Day 5 update

Hello from Simpson’s Donkey!

It 1200hrs on day 5 here on Simpson’s Donkey as we send this update on our progress. The last 5 days have seen us make some decent progress but not without out share of challenges! Our farewell departure from Raffles Marina on Day one was everything I wished for. I did not want to publicise the date and wanted only a few close family, friends and supporters down to see us off. And that pretty much was exactly what happened as we had a very nice send off as we pushed off at 1405hrs. It was very surreal to leave from our beautiful home base for the past year at Raffles marina for the very last time and I looked back with a pang of sadness as we rowed slowly out of the marina and turned Simpson’s Donkey south. The plan on day one was to make it to One 15 Marine at Sentosa Island using favorable tidal currents. The little donkey was loaded with over 200kg of extra weight and this made our progress a little slower than normal however we immediately noticed she sat more stable in the water. The tidal streams were not as strong as we hoped and due to our slow progress we reverted to rowing two-up (two at a time) for the last 4 hours, we actually ran into the next tidal cycle and had a battle for the last hour to even make it into one 15 marina safely. Here we arrived at 11pm and moored up for the night.

Day 2 we departed at 1430 hrs, this was the day that I said goodbye to my wife Stephanie, and daughters Kate and Rachel who had come down to see us off. As every minute drew nearer to departure I felt sadder and sadder and held Rachel and Kate in my arms treasuring every second with them. Saying goodbye to Stephanie and the girls was the hardest thing I have ever done and my tears flowed freely as I gave them one last hug. My heart broke into one thousand pieces as I turned and pushed off the berth and we slowly rowed away. A huge part of me wanted to quit the expedition right there and then and go back home with them.
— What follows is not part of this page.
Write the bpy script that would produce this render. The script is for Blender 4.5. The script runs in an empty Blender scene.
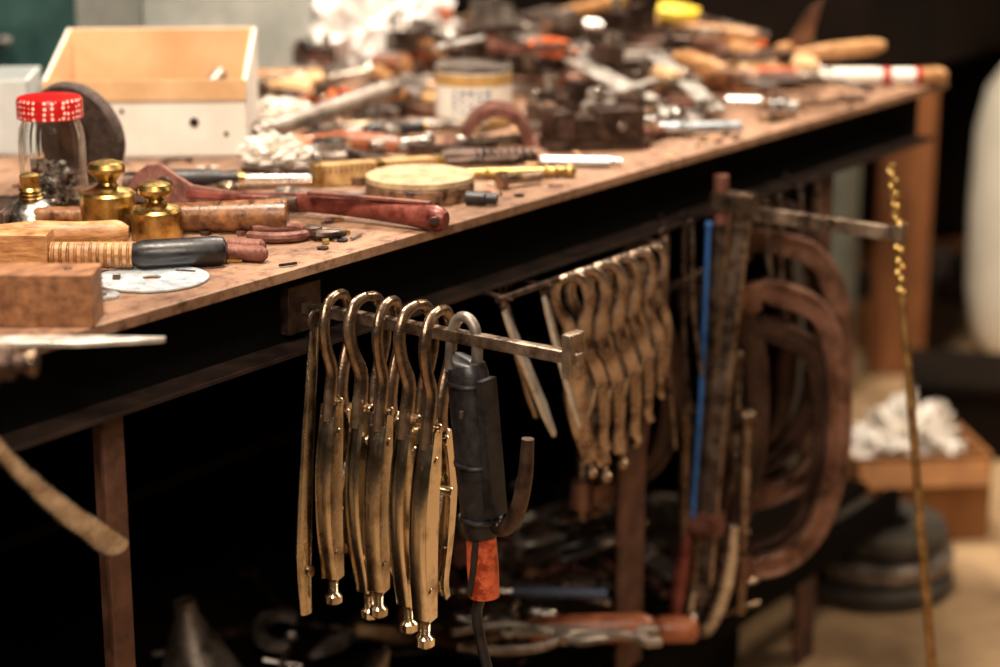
import bpy, bmesh, math, random
from mathutils import Vector, Matrix, noise
random.seed(7)
R3=random.Random(23)
ZT=.88
# ------------------------------------------------------------------ materials
def lin(c):
    c=[x/255 for x in c]
    return tuple((x/12.92 if x<=.04045 else ((x+.055)/1.055)**2.4) for x in c)+(1,)
MC={}
def M(name,c1,c2=None,metal=0.0,rough=.5,scale=30,bump=.15,lo=.35,hi=.65,rv=.15,stretch=None,trans=0,coat=0,spec=.5):
    if name in MC: return MC[name]
    m=bpy.data.materials.new(name); m.use_nodes=True; nt=m.node_tree; N=nt.nodes; L=nt.links
    b=N["Principled BSDF"]; b.inputs["Metallic"].default_value=metal; b.inputs["Roughness"].default_value=rough
    b.inputs["Specular IOR Level"].default_value=spec
    c2=c2 or c1
    tc=N.new("ShaderNodeTexCoord"); mp=N.new("ShaderNodeMapping"); L.new(tc.outputs["Object"],mp.inputs[0])
    if stretch: mp.inputs["Scale"].default_value=stretch
    ns=N.new("ShaderNodeTexNoise"); ns.inputs["Scale"].default_value=scale; ns.inputs["Detail"].default_value=8; ns.inputs["Roughness"].default_value=.65
    L.new(mp.outputs[0],ns.inputs["Vector"])
    cr=N.new("ShaderNodeValToRGB"); cr.color_ramp.elements[0].position=lo; cr.color_ramp.elements[1].position=hi
    cr.color_ramp.elements[0].color=lin(c1); cr.color_ramp.elements[1].color=lin(c2)
    L.new(ns.outputs["Fac"],cr.inputs[0]); L.new(cr.outputs[0],b.inputs["Base Color"])
    mr=N.new("ShaderNodeMapRange"); mr.inputs[1].default_value=.3; mr.inputs[2].default_value=.7
    mr.inputs[3].default_value=max(0.03,rough-rv); mr.inputs[4].default_value=min(1,rough+rv)
    L.new(ns.outputs["Fac"],mr.inputs[0]); L.new(mr.outputs[0],b.inputs["Roughness"])
    if bump:
        n2=N.new("ShaderNodeTexNoise"); n2.inputs["Scale"].default_value=scale*5; n2.inputs["Detail"].default_value=4
        L.new(mp.outputs[0],n2.inputs["Vector"])
        bp=N.new("ShaderNodeBump"); bp.inputs["Strength"].default_value=bump; bp.inputs["Distance"].default_value=.002
        L.new(n2.outputs["Fac"],bp.inputs["Height"]); L.new(bp.outputs[0],b.inputs["Normal"])
    MC[name]=m; return m
benchtop=M("bench_board",(100,70,50),(178,138,110),0,.55,6,.35,.28,.66,.15,(.5,2.2,1))
def grime(m):
    nt=m.node_tree;N=nt.nodes;L=nt.links;b=N["Principled BSDF"]
    src=b.inputs["Base Color"].links[0].from_socket
    tc=N.new("ShaderNodeTexCoord");n=N.new("ShaderNodeTexNoise");n.inputs["Scale"].default_value=60;n.inputs["Detail"].default_value=10;n.inputs["Roughness"].default_value=.8
    L.new(tc.outputs["Object"],n.inputs["Vector"]);r=N.new("ShaderNodeValToRGB");r.color_ramp.elements[0].position=.38;r.color_ramp.elements[1].position=.52
    r.color_ramp.elements[0].color=lin((110,80,62));r.color_ramp.elements[1].color=(1,1,1,1)
    L.new(n.outputs["Fac"],r.inputs[0]);mx=N.new("ShaderNodeMix");mx.data_type='RGBA';mx.blend_type='MULTIPLY';mx.inputs[0].default_value=.75
    L.new(src,mx.inputs[6]);L.new(r.outputs[0],mx.inputs[7]);L.new(mx.outputs[2],b.inputs["Base Color"])
grime(benchtop)
shadeblack=M("shade_black_iron",(6,4,3),(11,8,6),.0,.9,12,.3,spec=.08)  # apron and frame iron, shade under the bench put into the near-black colour
railiron=M("rail_iron",(26,16,12),(50,33,25),.1,.7,25,.4,spec=.3)
rustiron=M("rusty_leg_iron",(48,29,21),(110,72,54),.2,.65,25,.4)
darkiron=M("dark_iron",(36,27,23),(98,76,64),.7,.42,40,.3)
bronze=M("worn_bronze_steel",(62,46,36),(176,150,126),.9,.28,34,.2,.3,.68,.08)
gold=M("champagne_plated_steel",(128,108,84),(240,224,198),1,.20,22,.07,.3,.5,.08)
gold2=M("dull_plated_steel",(104,86,66),(222,204,176),1,.25,22,.09,.3,.56,.08)
brass=M("brass",(140,108,54),(206,176,112),1,.38,60,.12)
steel=M("steel",(150,140,132),(220,214,208),1,.28,50,.15)
steelb=M("bright_scraped_steel",(186,176,164),(236,230,222),.6,.35,40,.15)
brsteel=M("brown_worn_steel",(80,60,48),(200,176,154),.85,.30,30,.18)
paleblue=M("zinc_steel",(165,175,185),(225,228,230),.9,.35,50,.1)
greyst=M("grey_steel",(88,78,72),(166,154,144),.7,.42,30,.2)
rust=M("rust_red_iron",(84,46,38),(140,92,78),.45,.5,45,.35)
redpaint=M("dark_red_paint",(82,30,26),(148,78,66),.3,.36,50,.2)
clampred=M("c_clamp_brown",(60,38,30),(156,114,94),.55,.36,18,.15)
clampdk=M("c_clamp_dark",(34,23,18),(96,68,56),.5,.42,18,.15)
wood=M("wood_tan",(136,88,50),(202,152,100),0,.45,40,.15,stretch=(1,1,5))
woodl=M("wood_light",(186,140,92),(228,192,146),0,.5,25,.12)
woodd=M("wood_brown",(74,42,22),(158,106,64),0,.34,70,.2,.38,.66)
woodo=M("wood_orange",(84,45,18),(136,82,40),0,.6,6,.15,stretch=(3,3,.5))
woodr=M("wood_reddish",(110,54,32),(176,104,68),0,.34,25,.1)
blockw=M("wood_block_mat",(100,60,34),(164,114,74),0,.6,24,.2,stretch=(1,4,4))
blackh=M("black_rubber",(14,12,13),(38,34,35),0,.40,50,.1)
white=M("white_paper",(232,222,210),(250,244,236),0,.8,10,.1)
cloth=M("white_cloth",(220,212,206),(252,248,246),0,.9,12,.4)
cream=M("cream_card",(216,208,196),(236,230,220),0,.75,8,.1)
card=M("cardboard",(200,156,110),(228,190,146),0,.85,8,.1)
cardd=M("cardboard_brown",(132,84,42),(172,116,66),0,.85,8,.1)
orange=M("orange_plastic",(204,84,36),(230,124,66),0,.4,30,.1)
orangef=M("fluor_orange_tape",(140,46,20),(214,98,58),0,.5,70,.2,.4,.55)
yellow=M("yellow_plastic",(228,190,50),(244,214,96),0,.4,30,.05)
blue=M("blue_paint",(24,74,136),(56,112,180),0,.45,30,.1)
navy=M("navy_plastic",(34,44,66),(60,72,96),0,.45,30,.1)
redp=M("red_plastic",(150,26,22),(190,50,38),0,.35,30,.05)
teal=M("teal_paint",(26,52,50),(44,74,70),0,.5,10,.1)
greybin=M("grey_bin",(136,142,138),(172,174,168),0,.6,8,.1)
postg=M("grey_green_post",(70,72,64),(98,96,84),0,.6,8,.1)
rubber=M("dark_tyre",(38,33,29),(82,74,64),0,.7,20,.3)
wtank=M("white_enamel",(208,200,180),(232,224,206),0,.35,4,.05)
concrete=M("concrete_floor_mat",(116,90,62),(184,152,114),0,.75,3,.3)
wallm=M("wall_mat",(26,18,13),(46,32,23),0,.95,3,.2,spec=.1)
tape=M("tape_top",(150,124,90),(200,176,138),0,.6,60,.1)
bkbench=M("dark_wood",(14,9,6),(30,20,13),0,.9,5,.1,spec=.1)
def glassmat():
    m=bpy.data.materials.new("jar_glass");m.use_nodes=True;b=m.node_tree.nodes["Principled BSDF"]
    b.inputs["Base Color"].default_value=(.97,.99,.98,1);b.inputs["Transmission Weight"].default_value=1
    b.inputs["Roughness"].default_value=.06;b.inputs["IOR"].default_value=1.25
    return m
glass=glassmat()
def checkmat():
    m=bpy.data.materials.new("gingham_lid");m.use_nodes=True;N=m.node_tree.nodes;L=m.node_tree.links;b=N["Principled BSDF"]
    tc=N.new("ShaderNodeTexCoord");ck=N.new("ShaderNodeTexVoronoi");ck.inputs["Scale"].default_value=170;ck.inputs["Randomness"].default_value=.25
    r=N.new("ShaderNodeValToRGB");r.color_ramp.elements[0].position=.30;r.color_ramp.elements[1].position=.36
    r.color_ramp.elements[0].color=lin((236,196,186));r.color_ramp.elements[1].color=lin((176,20,20))
    L.new(tc.outputs["Object"],ck.inputs["Vector"]);L.new(ck.outputs["Distance"],r.inputs[0]);L.new(r.outputs[0],b.inputs["Base Color"]);b.inputs["Roughness"].default_value=.3
    return m
gingham=checkmat()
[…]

The plan on day 2 was to clear immigration in Singapore and make it over the shipping channel to Nongsa point marina in Batam, Indonesia to enter Indonesian waters officially. The shipping lanes were very busy as we rowed up to the crossing point. Here I monitored the AIS (vessel tracks) on the chart plotter looking for an opening and immediately saw we had a chance right then. So rowing two up we set off across and managed to pick the timing perfectly. Massive vessels were coming from either direction but we made it over. We then had another battle into beam on winds which caused a choppy, messy sea before finally arriving at Nongsa point after 7.5 hours continuous rowing 2-up at 10PM. Getting into the poorly marked marina channel was hairy in the dark and we ran over a shoal of 0.6 m depth which was lucky we did not hit the bottom. I had to radio ahead to Alistair to wave his torch from the marina to guide us in in the dark.

Day three we set off at 1430 hrs and headed south down the channel between Batam and Bintan Islands, we immediately began two hour shift patterns with the intention to keep the boat moving 24 hours per day. That evening I managed to sleep for around 4.5 hours in my breaks between shifts and Charlie also managed some sleep, and we also made decent mileage south bearing in mind the strong tidal streams we had to fight. Now on day 5, we have kept the little Donkey moving continuously for almost 41 hours and seem to be able to make the 40nm (70km) per day which I am working on. Life is all about adjusting to the routine of living on the boat, 2 hours on and 2 hours off, eating sleeping, rowing, maintaining our bodies and the boat, navigating and communicating using the sat phone and email system once per day. We had one exciting moment on the eve of day 3 where we ran aground on a poorly marked shoal on the chart. It was pitch dark and quite scary but we managed to get off with a few scratches to the rudder only. Charlie is rowing well and we both have developed pizza bum and working at cleaning and applying creams here to mitigate this. The north east monsoon winds are NOT blowing at all at the moment which surprises me and the sea-state has been like glass for the last two nights which makes rowing, eating and sleeping much nicer. Night times are lonely for me but beautiful also. The stars and the peace is a welcome change from Singapore hustle and bustle.

In 13nm we cross the equator – which is about 7 hours time so hopefully I can send a photo back from there.

Love to you all,

Axe and Charlie.

Posted on January 7, 2017, in Rowing Home. Bookmark the permalink. 7 Comments.

  1. Kia Kaha, (stand strong). On on Grant, we’re with you…


  2. I’ve been watching the track as it extends southward. It’s great to see the steady progress. Keep it up!


  3. Keep going, you’re both doing great. Sending great weather wishes and positive energy your way!


  4. Hey there, Grant, Mel and I are following you with interest – we remember the skinny little guy of Matau days! All the best.